Where am I going with this?  Honestly, probably nowhere.  I don’t have an answer.  I don’t know how to help them over the long term.  I have no experience, no knowledge, absolutely no solution to Brittany’s problem or those of any other people I saw tonight.  I can only help today, in this minute, in this blink of time.   I don’t know why the man lied or why the mom asked the kids to lie.  Maybe it is easier for her to panhandle money if she looks single.  Maybe he uses them to get money.  Sure, he looked sketchy.  He couldn’t look me in the eye.   Would I look bad if I lived on the street from minute to minute?  There is no doubt.  I would be ashamed.  I’d always feel like I had to hide something and, if it meant pure survival, I’d lie.  I would try to find another way but, in desperation, I’d probably steal to feed my kids.

My heart is hurting for Brittany and her family.  I don’t know what parts of her story are true and what are lies and I refuse to judge her for any of it.  I don’t know what she’ll do with the money I gave her.  If she uses any of it for those children, then I’m glad I gave it to her.  I pray that she told the truth.  I pray that right now those kids are behind a locked door, in a safe room, having a bath, sleeping in a bed.  Even if it is for one single night.  Because that is one night they won’t sleep on the street.  I pray that, even for just one night, Brittany can sleep.  That she can ease her burden for just a little bit.  I pray it might be enough to get her strength up to face tomorrow.  If she swindled me and took my $35 and my bag of M&M’s for drugs or something worse, then… I don’t know.

Whatever Brittany does tonight, I have kept my promise.  I let myself into my safe, clean room and I went to me knees before my God and begged him to help her.  Please, God, protect those babies.  Help them to grow up and out of this situation without harm.  Surround them with your love and protection.  Help their mother find her way, find Your way.  I’ll continue to lift them up because, even though I am certain they have already forgotten my name, I doubt I will ever forget theirs.

I took a walk tonight.  Maybe not the one I intended, but the one I needed to take.

 

PS. I am not telling you this story because I am proud of myself and I ask you please, not to praise whatever actions I did or didn’t take because none of it was my idea.  I was led and that is not what this is about.  My heart was touched tonight and I just wanted to share that.  I hope that others are moved to help where they can even though the result of their giving won’t be clear or known.  Even if someone thinks it is enabling, I hope to please make someone see the other side.  See the possibility that a little help, sometimes short term help, is so much better than no help at all.  Because what did it really cost me tonight?  A dinner out and a bag of candy.  Oh, and a giant chunk of my heart.  For as long as I’m able I’ll gladly give it.

 

 

5 Comments

  1. May we all have the compassion to do what our hearts are begging us to do.
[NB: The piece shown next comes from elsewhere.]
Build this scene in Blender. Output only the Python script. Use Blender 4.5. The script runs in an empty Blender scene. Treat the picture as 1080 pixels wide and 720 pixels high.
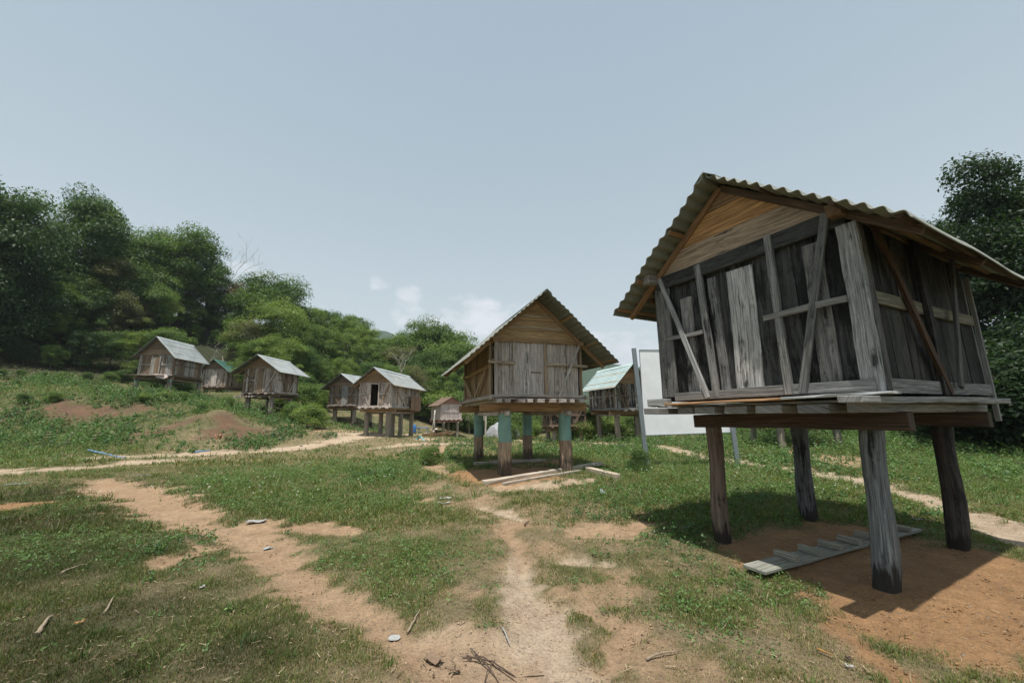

I hope that I can be looked upon and remembered in the way I see you.


  2. I am now praying for Brittany and her children too. Such a heartbreaking world we live in, I see it every week at Full Bellies, Plateau Outreach Ministries and Neighbors Feeding Neighbors right here in lil ol’ Enumscratch. Thankfully, there are so many like you willing to have their hearts broken wide open for those in need, and willing to risk themselves and give themselves to help…

    1. Author

      Thanks for everything you do, Cari. I know the long term solution isn’t found in giving money to Brittany like I did. I do it anyway because my greatest fear is that there is no long term solution. My heart still hurts for her. I hope she is safe today and that she and the kids are fed and warm.